When I was 17, I was suddenly given the opportunity to give music lessons to children at a K-8 school. Still in high school myself, the experience was a bit intimidating. But I persisted and was soon teaching like a pro.

The main benefit of this entrepreneurial endeavor was the cash it provided me. But a lesser, and perhaps more valuable, benefit was what I learned myself. Having to teach others – who sometimes were not all that far behind me knowledge-wise – forced me to pay attention, work hard, and brush up on musical concepts that weren’t my forte (pardon the pun).

I was reminded of this invaluable experience while reading a recent Education Week article about Brianna Aubrey, a Vermont high school senior. The same age I was when I began teaching music, Aubrey has also entered the classroom to put her language expertise to good use.

Her foray into teaching began with a school project in which Aubrey made Spanish picture books and took them to read to second-graders. The excitement with which she was received encouraged her to start a pilot program teaching Spanish to grade schoolers.

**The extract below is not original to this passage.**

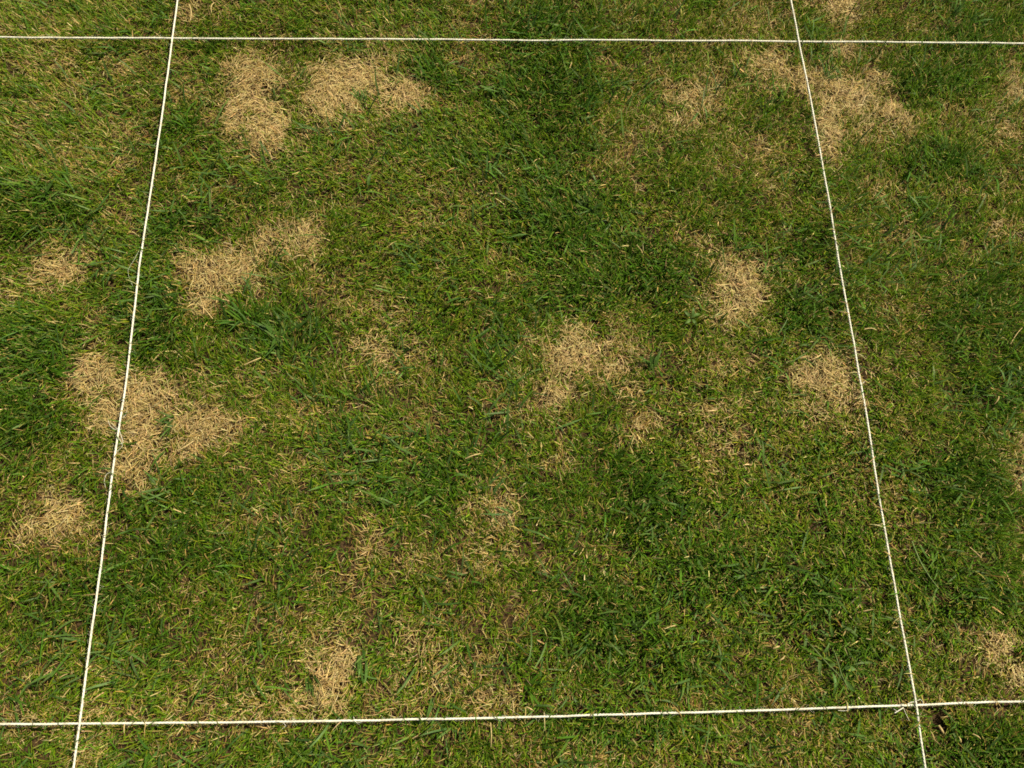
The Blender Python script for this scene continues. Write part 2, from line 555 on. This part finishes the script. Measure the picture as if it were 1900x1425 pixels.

According to school officials, those children have learned rapidly, but in all likelihood, so has Brianna Aubrey. Conventional wisdom acknowledges that those who teach often learn the best, and this fact is now backed up by science. As Annie Murphy Paul explained several years ago in TIME:

“Students enlisted to tutor others, these researchers have found, work harder to understand the material, recall it more accurately and apply it more effectively. In what scientists have dubbed ‘the protégé effect,’ student teachers score higher on tests than pupils who are learning only for their own sake. But how can children, still learning themselves, teach others? One answer: They can tutor younger kids.”

Unfortunately, the fact that Brianna Aubrey’s teaching endeavors are highlighted in a high-profile education publication seems to indicate that this course of action, while beneficial for both younger and older students, is quite rare in American schooling. This is because American schools seek to place only the most qualified, well-credentialed individuals in front of students.

And such careful selection is a good thing. But one has to wonder: might this course of action be denying older students important opportunities to learn and solidify knowledge – a depth of knowledge gleaned only through the responsibility of teaching others?

The late author and University of Chicago professor Richard Weaver once wrote:

“[A] burden of responsibility is, after all, the best means of getting anyone to think straight. If he is made to feel that he is accountable for results, he looks steadily at the situation and endeavors to discover what is really true in it. This is a discipline. But when he has long been absolved of the duty of thinking, he may be seized with a sense of helplessness and panic when the necessity of it is thrust upon him.”

We talk a lot these days about how young people are infantilized and live in a type of Neverland until they are well into their late twenties and early thirties. Would we see students act like knowledgeable, well-rounded adults far sooner if we gave them more responsibility at younger ages?